We understand our collective and individual responsibility to cherish and respect our planet. We will endeavour to educate our wider community to share our passion and commitment as we take an active role in protecting the world’s natural resources. We pledge to be part of the movement towards positive change for a more sustainable and equitable future.
As a community, we understand our commitment to respecting our planet and educate our students through aspects of the curriculum, but also through our actions. Our student-led ECO Council, together with our staff eco-coordinators, spearhead our initiative towards creating a more sustainable future.
We are proud to hold the Green Flag Award - reflecting our commitment to environmental issues.
To date our key milestone projects include:
Our Eco Council championed the project work which contributed to BGS achieving the Soil Association's Bronze Food for Life Award. The Eco Council created a ‘Green’s Kitchen Garden’ growing a variety of fruits and vegetables, which once harvested, are used by the School’s kitchen. The Green’s Kitchen Garden has evolved to incorporate a compost heap, water butt, hibernaculum, hedgehog/bird boxes and a greenhouse (made from waste plastic bottles).
We are committed to recycling; we have recycling bins in every classroom, locker area, and communal space. We have also signed up to a variety of Terracycle recycling schemes, including pen, crisp packets, oral hygiene products, batteries, printer toner cartridges and cooking oil recycling. We also support Betterworld Books where old textbooks are sold to raise money for literacy charities.

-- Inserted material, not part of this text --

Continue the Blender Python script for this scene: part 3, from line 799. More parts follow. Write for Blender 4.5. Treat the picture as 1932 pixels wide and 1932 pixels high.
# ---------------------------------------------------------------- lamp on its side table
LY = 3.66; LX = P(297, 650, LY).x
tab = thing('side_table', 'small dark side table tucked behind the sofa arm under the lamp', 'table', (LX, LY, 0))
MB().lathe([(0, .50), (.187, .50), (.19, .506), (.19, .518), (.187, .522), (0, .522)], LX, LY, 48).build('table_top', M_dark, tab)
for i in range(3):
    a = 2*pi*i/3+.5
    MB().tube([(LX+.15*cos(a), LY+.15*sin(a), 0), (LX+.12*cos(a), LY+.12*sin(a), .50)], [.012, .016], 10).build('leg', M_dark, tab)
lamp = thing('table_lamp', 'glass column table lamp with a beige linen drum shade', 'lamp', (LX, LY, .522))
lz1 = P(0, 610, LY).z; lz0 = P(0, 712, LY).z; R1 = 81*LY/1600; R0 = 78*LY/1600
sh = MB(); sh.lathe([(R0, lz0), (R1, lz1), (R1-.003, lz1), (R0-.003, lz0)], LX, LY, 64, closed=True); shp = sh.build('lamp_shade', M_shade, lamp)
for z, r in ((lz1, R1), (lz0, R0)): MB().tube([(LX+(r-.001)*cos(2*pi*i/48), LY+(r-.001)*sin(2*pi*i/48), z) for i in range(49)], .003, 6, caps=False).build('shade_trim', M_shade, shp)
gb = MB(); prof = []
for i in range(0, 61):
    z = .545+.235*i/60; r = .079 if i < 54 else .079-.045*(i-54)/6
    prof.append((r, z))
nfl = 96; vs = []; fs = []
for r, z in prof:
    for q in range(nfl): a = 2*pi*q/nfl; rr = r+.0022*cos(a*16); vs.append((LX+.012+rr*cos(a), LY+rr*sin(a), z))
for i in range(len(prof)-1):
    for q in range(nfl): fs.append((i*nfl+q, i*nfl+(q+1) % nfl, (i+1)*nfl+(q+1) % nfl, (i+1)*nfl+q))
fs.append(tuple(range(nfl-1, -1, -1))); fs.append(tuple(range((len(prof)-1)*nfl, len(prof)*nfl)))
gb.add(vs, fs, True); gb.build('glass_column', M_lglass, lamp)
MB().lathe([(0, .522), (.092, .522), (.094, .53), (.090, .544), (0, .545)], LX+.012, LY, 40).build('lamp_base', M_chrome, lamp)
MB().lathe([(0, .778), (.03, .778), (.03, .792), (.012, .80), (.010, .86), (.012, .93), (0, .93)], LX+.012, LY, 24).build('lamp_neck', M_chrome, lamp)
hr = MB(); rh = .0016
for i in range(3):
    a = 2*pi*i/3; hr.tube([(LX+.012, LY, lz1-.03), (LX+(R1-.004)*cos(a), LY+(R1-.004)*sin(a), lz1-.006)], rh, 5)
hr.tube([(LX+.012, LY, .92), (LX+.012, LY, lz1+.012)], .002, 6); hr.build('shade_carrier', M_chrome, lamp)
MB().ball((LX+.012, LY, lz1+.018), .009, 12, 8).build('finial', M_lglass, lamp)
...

Since 2013, we have reduced our printing and copying from 2.5 million pages per year to 1 million. The Eco Council was tasked with raising awareness and encouraging the School community to reduce even further, as our ambition to be paperless continues.
The Eco Council and the School Catering team are committed to reducing plastic packaging of the foods provided around the school, whether in our Tuck Shop, packed lunches or disposable takeaway containers. We promote the use of bringing in your own containers and the School catering team is looking at ways to further reduce packaging.

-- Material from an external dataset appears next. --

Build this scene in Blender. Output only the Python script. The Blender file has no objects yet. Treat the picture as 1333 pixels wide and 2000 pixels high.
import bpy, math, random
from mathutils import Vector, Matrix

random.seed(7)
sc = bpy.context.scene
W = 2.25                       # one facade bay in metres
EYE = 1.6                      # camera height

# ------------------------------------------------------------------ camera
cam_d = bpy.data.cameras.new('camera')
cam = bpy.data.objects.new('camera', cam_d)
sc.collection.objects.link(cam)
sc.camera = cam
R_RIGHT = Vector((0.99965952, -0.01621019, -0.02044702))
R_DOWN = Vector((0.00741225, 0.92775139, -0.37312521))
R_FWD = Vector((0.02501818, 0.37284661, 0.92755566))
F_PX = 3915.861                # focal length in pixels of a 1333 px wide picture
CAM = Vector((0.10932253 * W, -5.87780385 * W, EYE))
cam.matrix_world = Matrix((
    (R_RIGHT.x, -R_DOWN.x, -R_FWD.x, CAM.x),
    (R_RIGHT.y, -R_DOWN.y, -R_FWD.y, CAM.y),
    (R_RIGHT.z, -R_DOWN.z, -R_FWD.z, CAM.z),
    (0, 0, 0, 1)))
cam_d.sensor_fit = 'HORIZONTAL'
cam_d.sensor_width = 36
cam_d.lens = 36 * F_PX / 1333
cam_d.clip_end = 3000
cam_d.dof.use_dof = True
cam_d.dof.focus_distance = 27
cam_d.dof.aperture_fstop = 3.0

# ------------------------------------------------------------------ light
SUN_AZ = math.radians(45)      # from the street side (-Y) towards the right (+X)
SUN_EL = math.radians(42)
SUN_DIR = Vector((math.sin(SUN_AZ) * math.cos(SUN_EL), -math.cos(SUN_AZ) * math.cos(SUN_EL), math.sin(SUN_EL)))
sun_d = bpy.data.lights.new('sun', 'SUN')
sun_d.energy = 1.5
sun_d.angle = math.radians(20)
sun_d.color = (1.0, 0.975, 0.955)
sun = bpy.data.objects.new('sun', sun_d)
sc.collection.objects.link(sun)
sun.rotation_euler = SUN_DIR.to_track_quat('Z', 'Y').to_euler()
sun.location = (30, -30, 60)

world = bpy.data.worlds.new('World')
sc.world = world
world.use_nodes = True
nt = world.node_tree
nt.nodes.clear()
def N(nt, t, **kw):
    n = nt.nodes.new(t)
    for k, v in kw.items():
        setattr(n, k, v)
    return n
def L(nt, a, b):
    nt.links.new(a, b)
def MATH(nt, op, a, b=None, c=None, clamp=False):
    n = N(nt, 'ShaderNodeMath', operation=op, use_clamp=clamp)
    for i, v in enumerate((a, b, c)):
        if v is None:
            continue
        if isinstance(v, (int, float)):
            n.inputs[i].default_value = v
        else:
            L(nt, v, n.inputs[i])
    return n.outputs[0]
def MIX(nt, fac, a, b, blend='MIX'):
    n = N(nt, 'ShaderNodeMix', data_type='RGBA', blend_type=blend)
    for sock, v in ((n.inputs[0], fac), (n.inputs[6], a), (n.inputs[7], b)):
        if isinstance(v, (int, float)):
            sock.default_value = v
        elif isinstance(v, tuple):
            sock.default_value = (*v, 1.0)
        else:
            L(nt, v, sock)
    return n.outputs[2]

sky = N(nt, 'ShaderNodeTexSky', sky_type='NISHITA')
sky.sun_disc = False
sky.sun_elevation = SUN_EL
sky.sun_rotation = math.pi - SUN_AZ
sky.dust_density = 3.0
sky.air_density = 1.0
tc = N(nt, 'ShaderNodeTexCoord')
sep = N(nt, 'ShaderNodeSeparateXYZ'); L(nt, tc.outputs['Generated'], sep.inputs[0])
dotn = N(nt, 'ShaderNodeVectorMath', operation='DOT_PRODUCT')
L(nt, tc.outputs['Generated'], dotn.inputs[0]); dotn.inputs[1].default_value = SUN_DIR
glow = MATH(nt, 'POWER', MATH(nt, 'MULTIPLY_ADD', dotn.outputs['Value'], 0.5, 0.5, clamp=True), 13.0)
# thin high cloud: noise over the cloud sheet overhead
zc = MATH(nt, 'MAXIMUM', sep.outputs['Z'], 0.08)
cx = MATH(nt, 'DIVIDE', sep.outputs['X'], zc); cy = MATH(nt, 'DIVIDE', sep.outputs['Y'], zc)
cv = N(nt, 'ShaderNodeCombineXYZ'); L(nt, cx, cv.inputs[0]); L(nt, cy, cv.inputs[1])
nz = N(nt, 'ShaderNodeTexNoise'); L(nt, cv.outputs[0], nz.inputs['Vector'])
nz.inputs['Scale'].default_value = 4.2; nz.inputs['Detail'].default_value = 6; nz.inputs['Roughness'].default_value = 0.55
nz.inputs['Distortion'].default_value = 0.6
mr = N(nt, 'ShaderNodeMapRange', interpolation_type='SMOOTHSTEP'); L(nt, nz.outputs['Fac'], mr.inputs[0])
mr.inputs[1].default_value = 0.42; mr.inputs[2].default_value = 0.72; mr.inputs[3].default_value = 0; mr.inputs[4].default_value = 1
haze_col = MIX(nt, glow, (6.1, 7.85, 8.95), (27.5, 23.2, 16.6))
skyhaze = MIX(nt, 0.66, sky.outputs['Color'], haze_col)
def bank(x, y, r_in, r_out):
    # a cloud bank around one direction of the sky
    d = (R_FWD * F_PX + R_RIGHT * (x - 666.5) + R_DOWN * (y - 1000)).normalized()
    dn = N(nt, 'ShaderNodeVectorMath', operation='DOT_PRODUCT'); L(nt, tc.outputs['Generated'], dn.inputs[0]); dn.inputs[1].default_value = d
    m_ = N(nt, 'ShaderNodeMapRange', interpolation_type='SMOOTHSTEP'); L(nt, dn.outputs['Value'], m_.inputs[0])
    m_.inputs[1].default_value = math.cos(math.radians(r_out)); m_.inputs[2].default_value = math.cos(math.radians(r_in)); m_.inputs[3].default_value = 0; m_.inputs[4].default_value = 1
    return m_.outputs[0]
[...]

We are proud to be part of the World Land Trust scheme and all of our printed marketing materials are carbon balanced, using carbon balanced printers and carbon balanced paper.

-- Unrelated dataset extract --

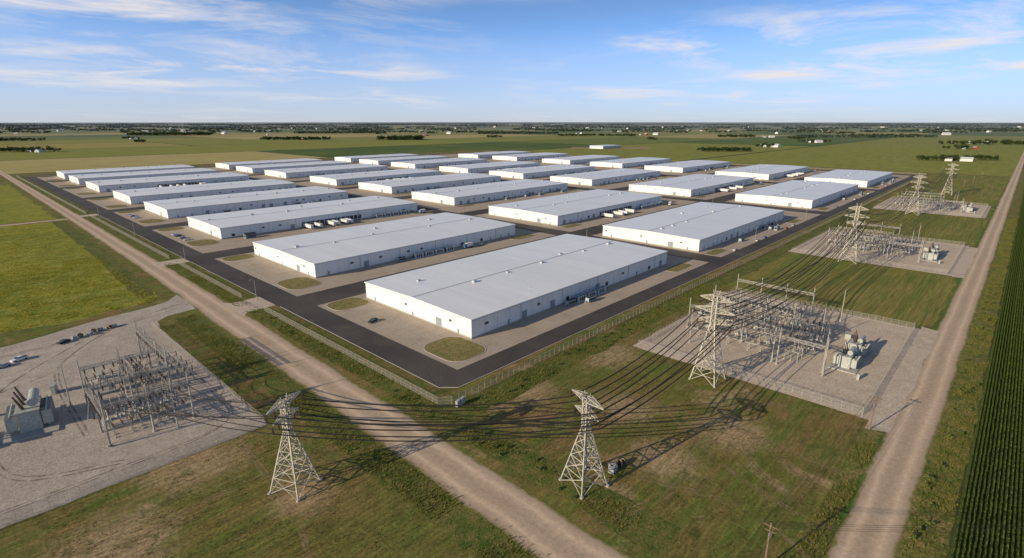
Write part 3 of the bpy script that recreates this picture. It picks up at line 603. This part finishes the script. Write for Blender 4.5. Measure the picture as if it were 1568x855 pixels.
# S1 yard
inst('substation_gantry',G22,(19.5,177,Z),-H2); inst('substation_gantry',GAN36T,(42.5,203,Z)); inst('substation_gantry',GANS,(19.5,199,Z),-H2); inst('substation_gantry',GANS,(19.5,177,Z)); inst('substation_gantry',GANS,(32,199,Z))
inst('substation_gantry',G22,(20,212,Z),-H2)
inst('power_transformer',TX,(6,209,Z),H2*.9,1.6); inst('power_transformer',TX,(-22,209,Z),H2,1.5)
for i in range(3): inst('circuit_breaker',BRK,(24+i*7,189,Z),H2,1.15)
for i in range(3): inst('disconnect_switch',SWT,(24+i*7,182.5,Z),H2); inst('disconnect_switch',SWT,(24+i*7,195,Z),H2); inst('circuit_breaker',BRK,(25+i*6,217,Z),H2,1.1)
inst('busbar_support',BUS,(23,205,Z),0); inst('busbar_support',BUS,(48,206,Z),H2)
for i in range(4): inst('disconnect_switch',SWT,(37.5,208+i*8,Z),0)
for i in range(3): inst('disconnect_switch',SWT,(25+i*5,225,Z),H2)
inst('control_cabinet',CAB,(-2,224,Z),.2); inst('control_cabinet',CAB,(27,231,Z),H2); inst('lightning_mast',MAST,(36,174,Z)); inst('lightning_mast',MAST,(16,214,Z)); inst('control_cabinet',CAB,(14,230,Z),1.2,1.4)
rr=random.Random(11)
cars_s1=[(CARS[2],'parked_car'),(PK[1],'pickup_truck'),(CARS[1],'parked_car')]
for i,(x,y) in enumerate([(4,270),(9,273.5),(24,283)]): inst(cars_s1[i][1],cars_s1[i][0],(x,y,Z),rr.uniform(.2,.5))
def t_spool():
    m=M(); m.cyl((-.5,0,.9),(.5,0,.9),.5,.5,14,1,True); m.cyl((-.6,0,.9),(-.5,0,.9),.9,.9,16,0,True); m.cyl((.5,0,.9),(.6,0,.9),.9,.9,16,0,True); return m.mesh('cable_spool',[m_wood,m_cable])
def t_crate():
    m=M(); m.box(-1,1,-.8,.8,.15,1.4,0)
    for x in (-.9,0,.9): m.box(x-.08,x+.08,-.85,.85,0,.148,1); m.box(x-.06,x+.06,-.83,.83,.2,1.43,1)
    return m.mesh('storage_crate',[simple('crate_grey',(.34,.34,.33),.9),m_trim])
SPO=t_spool();CRT=t_crate()
for i in range(7): inst(*(('cable_spool',SPO) if i%2 else ('storage_crate',CRT)),(28+i*2.6+rr.uniform(-.5,.5),285+i*.8+rr.uniform(-1,1),Z),rr.uniform(0,3))
for i in range(4): inst('storage_crate',CRT,(110+rr.uniform(-2,2),66+rr.uniform(-1.5,1.5),.01),rr.uniform(0,3)) if i<2 else inst('cable_spool',SPO,(110+i,65,.01),i)
for p in ((103.5,121.5),(105.5,121.8)): inst('control_cabinet',CAB,(p[0],p[1],.03),.3)
def yard(x0,y0):
    for gx in (35,62,90): inst('substation_gantry',GAN36,(x0+gx,y0+42,Z))
    inst('substation_gantry',GAN18,(x0+24,y0+20,Z))
    for j in range(3):
        Y=y0+47+j*13
        for i in range(5): inst('busbar_support' if i in(1,3) else 'disconnect_switch',BUS if i in (1,3) else SWT,(x0+30+i*13,Y,Z))
        for i in range(4): inst('circuit_breaker',BRK,(x0+38+i*14.5,Y+(5 if i%2 else -5),Z))
    for i in range(3): inst('circuit_breaker',BRK,(x0+42+i*12,y0+30,Z)); inst('disconnect_switch',SWT,(x0+46+i*12,y0+36,Z))
    inst('busbar_support',BUS,(x0+30,y0+33,Z)); inst('busbar_support',BUS,(x0+56,y0+33,Z))
    inst('power_transformer',TX,(x0+40,y0+16,Z),0,1.15); inst('power_transformer',TX,(x0+56,y0+16,Z),0,1.15)
    inst('control_cabinet',CAB,(x0+30,y0+10,Z),.1); inst('control_cabinet',CAB,(x0+70,y0+22,Z),1.6)
    for p in ((27,21),(23,36),(93,30),(60,30),(20,70)): inst('lightning_mast',MAST,(x0+p[0],y0+p[1],Z))
yard(186,20); yard(414,20); yard(692,20)
# ------------------------------------------------------------------ vegetation
def tufts(name,areas,mat,size=(.25,.8),blades=5):
    V=[];Fc=[]
    for (x0,x1,y0,y1,n) in areas:
        cx=rng.uniform(x0,x1,n);cy=rng.uniform(y0,y1,n); s_=rng.uniform(size[0],size[1],n)
        keep=np.array([mnoise.noise(Vector((a_*.08,b_*.08,3.)))+rng.uniform(-.35,.35)>-.1 for a_,b_ in zip(cx,cy)]); cx,cy,s_=cx[keep],cy[keep],s_[keep]; n=len(cx)
        for b in range(blades):
            t=rng.uniform(0,6.28,n); r=rng.uniform(0,.5,n)*s_; bx=cx+np.cos(t)*r; by=cy+np.sin(t)*r; u=t+1.57; wd=s_*.22; lean=rng.uniform(.1,.7,n)*s_
            A=np.stack([bx-np.cos(u)*wd,by-np.sin(u)*wd,np.zeros(n)],1);B=np.stack([bx+np.cos(u)*wd,by+np.sin(u)*wd,np.zeros(n)],1);C=np.stack([bx+np.cos(t)*lean,by+np.sin(t)*lean,s_*rng.uniform(.6,1.2,n)],1)
            base=sum(len(v) for v in V); V.append(np.stack([A,B,C],1).reshape(-1,3)); Fc.append(base+np.arange(n*3).reshape(-1,3))
    inst(name,rawmesh(name,np.concatenate(V),np.concatenate(Fc),mat))
tufts('roadside_weeds',[(92,99,50,400,8000),(64,73,60,282,7000),(60,700,-3.5,3.5,16000),(105,290,112,122,5000),(75,180,16,21,2500)],m_tuft,(.15,.6))
tufts('meadow_plants',[(-60,68,318,460,15000),(-60,68,460,650,7000)],m_tufty,(.3,.8))
tufts('dry_grass_tufts',[(90,186,22,112,12000),(0,75,40,155,10000),(57,66,160,282,1500)],m_tuftd,(.12,.38))
# corn
def corn_tile(L=12.,rows=12,sp=.85):
    V=[];Fc=[];n=int(L/.3)
    for r in range(rows):
        for i in range(n):
            x=i*L/n+rng.uniform(-.06,.06); y=r*sp+rng.uniform(-.06,.06); H_=rng.uniform(1.9,2.7)
            for b in range(8):
                t=rng.uniform(0,6.28); z0=H_*(.3+.08*b); ln=rng.uniform(.4,.65)*(1-.05*b); w_=.075; ux,uy=-math.sin(t)*w_,math.cos(t)*w_; cx,cy=math.cos(t)*ln,math.sin(t)*ln*.6; k=len(V)
                V+=[(x-ux,y-uy,z0),(x+ux,y+uy,z0),(x+cx*.6+ux,y+cy*.6+uy,z0+.32),(x+cx,y+cy,z0+.12)]; Fc.append((k,k+1,k+2,k+3))
    return rawmesh('corn_plants',V,Fc,m_corn)
CT=corn_tile(); cr=empty('corn_field')
for i in range(95):
    for j in range(5 if i<40 else 2): inst('corn_rows',CT,(60+i*12,-13.6-j*10.2,0),0,1,cr)
patch('field_soil',rect(50,1800,-300,-4.2),.03,ground_mat('corn_ground',(.08,.10,.03),(.09,.11,.033),(.13,.115,.05),None))
# trees
def trees(name,items,mat,nl=40,leaf=1.4):
    V=[];Fc=[]; tr=M()
    for (x,y,h_,wd) in items:
        tr.cyl((x,y,0),(x,y,h_*.5),h_*.03,h_*.015,5)
        for q in range(3):
            t=random.uniform(0,6.28); tr.cyl((x,y,h_*(.25+.08*q)),(x+math.cos(t)*wd*.35,y+math.sin(t)*wd*.35,h_*.65),h_*.012,h_*.006,4)
        nc=6; cc=rng.normal(0,1,(nc,3)); cc/=np.linalg.norm(cc,axis=1)[:,None]; cc*=rng.uniform(.2,.75,(nc,1)); k=rng.integers(0,nc,nl)
        p=cc[k]*np.array([wd*.5,wd*.5,h_*.36])+rng.normal(0,1,(nl,3))*np.array([wd*.15,wd*.15,h_*.1])+np.array([x,y,h_*.55])
        a_=rng.normal(0,1,(nl,3));a_/=np.linalg.norm(a_,axis=1)[:,None]; b_=np.cross(a_,rng.normal(0,1,(nl,3))); b_/=np.linalg.norm(b_,axis=1)[:,None]; s_=rng.uniform(.5,1.,(nl,1))*leaf
        base=len(V)*nl*4; V.append(np.stack([p-a_*s_,p+b_*s_,p+a_*s_,p-b_*s_*.7],1).reshape(-1,3)); Fc.append(base+np.arange(nl*4).reshape(-1,4))
    r=empty(name); inst('crowns',rawmesh('crowns',np.concatenate(V),np.concatenate(Fc),mat),parent=r); tr.build('trunks',[m_bark],r)
def wr(D,R_): return (D*ca+R_*sa,D*sa-R_*ca)
def clump(D,R0,R1,n,dep,h0=12,h1=20,nl=45,leaf=2.,mat=None,name='tree_line'):
    it=[]
    for i in range(n):
        x,y=wr(D+random.uniform(-dep,dep),random.uniform(R0,R1)); h_=random.uniform(h0,h1); it.append((x,y,h_,h_*random.uniform(.8,1.2)))
    trees(name,it,mat or m_leaf,nl,leaf)
clump(1330,985,1090,26,25,10,18,120,1.5); clump(1340,1110,1180,14,20,9,16,120,1.5); clump(1748,593,746,60,22,10,16,80,2.0); clump(1710,-1590,-1400,34,30,12,20,90,2.0)
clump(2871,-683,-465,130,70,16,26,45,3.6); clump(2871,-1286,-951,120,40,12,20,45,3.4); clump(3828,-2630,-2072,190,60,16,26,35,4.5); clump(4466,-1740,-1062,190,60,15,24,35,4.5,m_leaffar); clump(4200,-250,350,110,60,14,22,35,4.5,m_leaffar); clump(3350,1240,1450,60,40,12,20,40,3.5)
clump(2300,1790,2300,110,40,10,18,50,3); clump(2700,-2600,-2300,70,50,12,20,40,3.4); clump(3300,1700,2500,150,60,13,22,35,3.6,m_leaffar); clump(3600,300,800,90,50,12,20,30,4)
for D,R0,R1,n in ((2050,900,960,12),(2500,1300,1420,26),(2900,700,760,14),(2450,2050,2200,26),(3000,-2100,-1990,22),(2500,-1700,-1650,14),(3300,-150,-60,20),(1900,1500,1580,16),(3700,2200,2700,70),(3000,1500,1600,24)): clump(D,R0,R1,n,25,10,19,40,2.8)
items=[]; far=[]
for i in range(470):
    D=4200*math.exp(random.uniform(0,1.75)); R0=random.uniform(-1.15,1.1)*D; Lr=random.uniform(.01,.09)*D; n=int(8+Lr/28)
    for q in range(n):
        x,y=wr(D+random.uniform(-50,50),R0+Lr*q/n+random.uniform(-15,15)); h_=random.uniform(11,27); (items if D<7000 else far).append((x,y,h_,h_*random.uniform(1.2,2.2)))
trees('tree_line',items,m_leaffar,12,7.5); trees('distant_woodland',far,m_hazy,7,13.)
sh=[]
for i in range(46): sh.append((random.uniform(100,420),random.uniform(-3,3),random.uniform(.8,1.8),random.uniform(1.,2.4)))
for i in range(26): sh.append((random.uniform(101,240),random.uniform(113,122),random.uniform(.6,1.5),random.uniform(.9,2.)))
for i in range(26): sh.append((random.uniform(93,98),random.uniform(60,255),random.uniform(.6,1.4),random.uniform(.9,1.8)))
trees('roadside_shrubs',sh,leafmat('shrub_leaves',(.10,.14,.032),(.19,.21,.055),.4,.3),60,.28)
# farmsteads
def t_house(L=14,Wd=9,h_=5.5,rm=None,wm=None,name='farmhouse'):
    m=M(); m.box(-L/2,L/2,-Wd/2,Wd/2,0,h_,0); o=.5; rz=h_+Wd*.33
    for s_ in (-1,1): m.face([(-L/2-o,s_*(Wd/2+o),h_-.2),(L/2+o,s_*(Wd/2+o),h_-.2),(L/2+o,0,rz),(-L/2-o,0,rz)],1); m.face([(s_*L/2,-Wd/2,h_),(s_*L/2,Wd/2,h_),(s_*L/2,0,rz-.1)],0)
    for x in np.arange(-L/2+1.5,L/2-1.5,3): m.box(x,x+1,-Wd/2-.05,Wd/2+.05,1,2.3,2); m.box(x,x+1,-Wd/2-.05,Wd/2+.05,3.6,4.8,2)
    m.box(-L/2-.05,-L/2,-1.4,1.4,.1,2.9,2); m.box(L/4,L/4+.8,-.4,.4,rz-1.2,rz+.8,1); return m.mesh(name,[wm or m_pw,rm or m_trim,m_glass])
FH=t_house(rm=simple('shingle_roof',(.16,.15,.15),.9)); BN=t_house(30,16,7,name='barn',rm=simple('tin_roof',(.5,.5,.5),.5)); BR=t_house(26,14,7,name='barn',wm=m_pr)
def t_silo():
    m=M(); m.cyl((0,0,0),(0,0,9),3,3,18,0); m.cyl((0,0,9),(0,0,11),3.1,.4,18,0,True); return m.mesh('grain_silo',[m_pg])
SI=t_silo()
for D,R_ in ((1310,1040),(1700,-1480),(2860,-1100),(2330,1950),(3300,1500),(3900,900),(3700,-600),(2500,-2500),(4300,500),(5000,2800),(4800,-2800),(5200,1500),(2480,1330),(2040,930),(1890,1540),(2990,-2050)):
    x,y=wr(D,R_); inst('farmhouse',FH,(x,y,0),rr.uniform(0,3)); x,y=wr(D-10,R_+35); inst('barn',BN if rr.random()<.7 else BR,(x,y,0),rr.uniform(0,3),.8 if D<2000 else 1)
    if D>2000: x,y=wr(D+40,R_+5); inst('grain_silo',SI,(x,y,0)); inst('grain_silo',SI,(x+9,y+2,0))
for i in range(60):
    D=rr.uniform(3800,9500); x,y=wr(D,rr.uniform(-.95,.95)*D); inst('barn',BN,(x,y,0),rr.uniform(0,3),rr.uniform(.8,1.6))
root_x,root_y=wr(1960,330)
b=M(); b.box(-55,55,-28,28,0,9,0); b.box(-56,56,-29,29,9,9.8,1)
for x in range(-50,50,9): b.box(x,x+4,-28.2,-28,.2,4.5,2)
b.box(-55.1,55.1,-28.1,28.1,6,7.2,3); b.build('industrial_shed',[m_wall,m_roof,m_dark,m_pb],None,(root_x,root_y,0))
patch('bare_lot',[wr(1900,200),wr(1900,480),wr(2030,500),wr(2030,220)],.05,m_soil,4,10)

We encourage our students to walk or cycle to school and are part of a car sharing scheme.
The Eco Council regularly holds lunchtime workshops – including how to make beeswax food wraps, body scrubs (to highlight the harm of microbeads in cosmetics to sea life), birdfeeders (in support of the RSPB Birdwatch) and creating a mini water garden.
In Spring 2016, a BGS Community Orchard was created with an initial planting of 50 Pear, Plum and Apple Trees at Cople Fields. Swift boxes were also installed. To supplement hedgerow, shrub and tree planting by the Eco Council was successful in its application to the Woodland Trust ‘Free Trees for Schools’ programme.
We received 420 saplings in total, consisting of Silver Birch, Common Oak, Rowan, Hazel, Hawthorn, Blackthorn. In January 2018, more fruit trees were added to the orchard through the East of England Apples and Orchards Project. All the varieties are local to the area; in Spring 2019 a further 60 trees were added to the site. We are expecting an additional 105 saplings in November 2021.
We use energy efficient LEDs across the entire site.
Since early 2020, our catering team has produced filtered still and sparkling water in-house reducing our use of plastic and bottled water.